**Written problem**
Extract the listing below in full, unchanged.

**Supplied information**
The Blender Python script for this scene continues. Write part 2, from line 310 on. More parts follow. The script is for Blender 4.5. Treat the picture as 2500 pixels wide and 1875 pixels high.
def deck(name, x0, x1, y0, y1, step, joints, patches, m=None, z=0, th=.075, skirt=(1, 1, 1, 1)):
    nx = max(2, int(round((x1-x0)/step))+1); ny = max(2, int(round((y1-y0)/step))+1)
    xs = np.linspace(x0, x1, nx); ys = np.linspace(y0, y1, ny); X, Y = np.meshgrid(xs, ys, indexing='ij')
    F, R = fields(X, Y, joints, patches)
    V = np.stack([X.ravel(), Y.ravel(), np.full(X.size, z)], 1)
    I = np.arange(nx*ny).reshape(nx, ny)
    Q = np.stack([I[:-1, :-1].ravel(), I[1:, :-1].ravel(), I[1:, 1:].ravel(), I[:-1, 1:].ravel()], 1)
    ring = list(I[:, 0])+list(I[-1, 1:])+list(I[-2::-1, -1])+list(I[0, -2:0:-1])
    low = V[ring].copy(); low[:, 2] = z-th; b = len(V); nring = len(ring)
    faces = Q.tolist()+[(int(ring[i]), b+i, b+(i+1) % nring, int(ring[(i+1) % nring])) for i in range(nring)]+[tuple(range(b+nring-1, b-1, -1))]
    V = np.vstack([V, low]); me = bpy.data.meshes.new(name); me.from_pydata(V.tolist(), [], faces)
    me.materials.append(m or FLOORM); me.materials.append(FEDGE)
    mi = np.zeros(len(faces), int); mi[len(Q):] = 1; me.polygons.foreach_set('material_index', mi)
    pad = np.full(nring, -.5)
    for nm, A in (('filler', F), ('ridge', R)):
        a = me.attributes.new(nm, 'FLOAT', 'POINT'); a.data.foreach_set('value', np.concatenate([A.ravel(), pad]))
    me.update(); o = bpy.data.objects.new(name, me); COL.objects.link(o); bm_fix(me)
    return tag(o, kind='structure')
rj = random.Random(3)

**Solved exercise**
The Blender Python script for this scene continues. Write part 2, from line 310 on. More parts follow. The script is for Blender 4.5. Treat the picture as 2500 pixels wide and 1875 pixels high.
def deck(name, x0, x1, y0, y1, step, joints, patches, m=None, z=0, th=.075, skirt=(1, 1, 1, 1)):
    nx = max(2, int(round((x1-x0)/step))+1); ny = max(2, int(round((y1-y0)/step))+1)
    xs = np.linspace(x0, x1, nx); ys = np.linspace(y0, y1, ny); X, Y = np.meshgrid(xs, ys, indexing='ij')
    F, R = fields(X, Y, joints, patches)
    V = np.stack([X.ravel(), Y.ravel(), np.full(X.size, z)], 1)
    I = np.arange(nx*ny).reshape(nx, ny)
    Q = np.stack([I[:-1, :-1].ravel(), I[1:, :-1].ravel(), I[1:, 1:].ravel(), I[:-1, 1:].ravel()], 1)
    ring = list(I[:, 0])+list(I[-1, 1:])+list(I[-2::-1, -1])+list(I[0, -2:0:-1])
    low = V[ring].copy(); low[:, 2] = z-th; b = len(V); nring = len(ring)
    faces = Q.tolist()+[(int(ring[i]), b+i, b+(i+1) % nring, int(ring[(i+1) % nring])) for i in range(nring)]+[tuple(range(b+nring-1, b-1, -1))]
    V = np.vstack([V, low]); me = bpy.data.meshes.new(name); me.from_pydata(V.tolist(), [], faces)
    me.materials.append(m or FLOORM); me.materials.append(FEDGE)
    mi = np.zeros(len(faces), int); mi[len(Q):] = 1; me.polygons.foreach_set('material_index', mi)
    pad = np.full(nring, -.5)
    for nm, A in (('filler', F), ('ridge', R)):
        a = me.attributes.new(nm, 'FLOAT', 'POINT'); a.data.foreach_set('value', np.concatenate([A.ravel(), pad]))
    me.update(); o = bpy.data.objects.new(name, me); COL.objects.link(o); bm_fix(me)
    return tag(o, kind='structure')
rj = random.Random(3)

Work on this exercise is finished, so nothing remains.